Today less than 24 hours after we saw Dear Evan Hansen on Broadway another high school shooting occurred, this time in Santa Clarita, California. The details are still being sorted out but the alleged shooter is a 16-year-old and today was his birthday.
I mention this because Dear Evan Hansen is about adolescent isolation in the age of the internet. And it deals frankly with high school alienation, the longing for attention and acceptance, and teenage suicide.
But if you're looking for any real insight into what's knawing at high school kids these days from Dear Evan Hansen, you're likely to be disappointed. In fact, it would be generous to call this show a musical attempt at pop psychology.
Evan Hansen comes from a family that consists of just him and a single mom. His parents are divorced and his dad started a new family somewhere else. At school he is bullied and disconnected and can count but a single friend, the terminally nerdy Jared. A hostile student named Connor Murphy badgers Evan and throws him to the ground. Shortly thereafter, Connor (who has his own set of problems, including drug use) commits suicide. And that's where the internet and Evan's ten minutes of fame come into play.

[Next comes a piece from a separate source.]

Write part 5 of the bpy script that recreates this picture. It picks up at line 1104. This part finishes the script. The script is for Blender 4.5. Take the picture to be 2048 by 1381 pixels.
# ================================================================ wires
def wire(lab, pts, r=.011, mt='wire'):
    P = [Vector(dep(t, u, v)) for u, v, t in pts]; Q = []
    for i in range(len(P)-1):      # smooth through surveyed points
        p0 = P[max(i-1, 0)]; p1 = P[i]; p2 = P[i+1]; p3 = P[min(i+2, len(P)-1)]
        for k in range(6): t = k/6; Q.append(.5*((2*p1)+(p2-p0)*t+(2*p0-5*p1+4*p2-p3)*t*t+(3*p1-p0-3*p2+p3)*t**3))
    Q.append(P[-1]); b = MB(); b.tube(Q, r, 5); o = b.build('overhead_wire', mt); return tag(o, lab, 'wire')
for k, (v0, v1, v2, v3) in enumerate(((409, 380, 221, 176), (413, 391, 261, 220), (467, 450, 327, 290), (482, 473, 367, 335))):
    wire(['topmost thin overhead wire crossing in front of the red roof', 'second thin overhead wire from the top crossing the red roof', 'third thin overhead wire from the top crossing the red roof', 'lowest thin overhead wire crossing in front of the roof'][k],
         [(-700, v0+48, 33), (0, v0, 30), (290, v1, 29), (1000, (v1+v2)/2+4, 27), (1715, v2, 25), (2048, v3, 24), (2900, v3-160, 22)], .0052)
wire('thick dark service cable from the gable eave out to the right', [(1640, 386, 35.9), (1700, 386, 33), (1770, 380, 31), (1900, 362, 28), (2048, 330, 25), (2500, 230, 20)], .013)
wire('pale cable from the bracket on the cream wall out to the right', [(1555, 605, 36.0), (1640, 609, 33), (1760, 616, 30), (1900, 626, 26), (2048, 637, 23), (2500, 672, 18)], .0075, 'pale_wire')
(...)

We won't tell you anymore than that.
Dear Evan Hansen consists of a mostly bare stage, eight players, lots of high-tech projections that pose as scenery, a tinny nine-piece band and street clothes in place of costumes. The characters frequently appear solitary and lit by a single spotlight. Often, when they speak to one another they look straight ahead at the audience instead of at one another. When they sing, they simply shout out their feelings in shrill, declarative sentences. In Evan's case, he occasionally switches from a faux tenor to a falsetto without explanation. OK, he's a teenager and he's awkward. Maybe his voice hasn't completely changed. One powerful song (Waving Through A Window) defines Evan's dilemma. Most of the other songs in the show take their cue from "Waving" (or the second-act anthem You Will Be Found) and they sound pretty much the same.
Evan is a senior at his school but we don't know exactly where he lives. We never meet any of his teachers. If he has any goals or occupational aspirations they're never shared with us. His mom is needy, clingy and often whiney. Connor's parents are presumably successful but unhappy and all but estranged. They've spent so much time worrying about Connor that they've apparently neglected his sister, Zoe. All this has made Zoe feel alienated and resentful of Connor. But Evan's got a crush on Zoe.
Dear Evan Hansen is so saturated with incoherent detachment that you come to feel that you're about to drown in a sea of free floating anxiety. There's nothing subtle or nuanced about this show -- so much so that it sometimes seems assaultive. Plus, it's more than cheerless, it's damned near tortuous.
So, why did it win the Tony Award and why is it still running after almost three years with no signs of abatement? Well, for one thing it's been exceptionally well hyped and cleverly marketed. But it also seems to have struck a chord in an America where all the traditional guideposts have sunk into the quicksand of moral relativity. Nobody seems to know right from wrong, good from bad, truth from falsehood, hero from villain, or anything else anymore.
And Broadway doesn't seem to know a series of barely-melodic, angst-filled monologues from an actual musical.